The securities industry says that blaming the products for Greece's problems is akin to shooting the messenger. The price of the swaps reflects merely the perceived risk of buying Greece's debt, it says.
A year ago, credit-default swap investors had to pay $250,000 to insure $10 million of Greek debt, according to CMA Datavision. By last month, the cost surged to a record $420,000.
As of Tuesday, the rate had fallen to less than $300,000 after Greece announced a $6.5 billion austerity package. Still, that's about 10 times the cost of insuring $10 million of U.S. debt.
Analysts acknowledge that heavy buying of swaps can temporarily drive up a country's borrowing costs. Greece on Thursday raised $6.83 billion through a 10-year bond issue. It paid a hefty premium to buyers willing to take the risk.
Yet without credit default swaps, the country's borrowing costs "would be even higher," said Brian Yelvington, head of fixed-income strategy at Knight Libertas.

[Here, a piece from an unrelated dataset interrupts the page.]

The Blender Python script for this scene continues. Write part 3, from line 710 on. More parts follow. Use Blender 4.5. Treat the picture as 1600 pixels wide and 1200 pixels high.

Unable to hedge their bets on Greece's debt, lenders would demand punishing premiums from Greece, and would themselves have to pay more to offset the risk of such loans, said Mikhail Foux, a credit strategist at Citigroup in New York.
"It would be destabilizing for everybody," Foux said. "As soon as you restrict the credit default swap market in even a small way, it will be more expensive to borrow and more expensive to hedge."
Foux and Yelvington say restricting naked swaps likely wouldn't make a difference for Greece. They say the amount invested in the swaps represents only a small fraction of Greece's outstanding debt.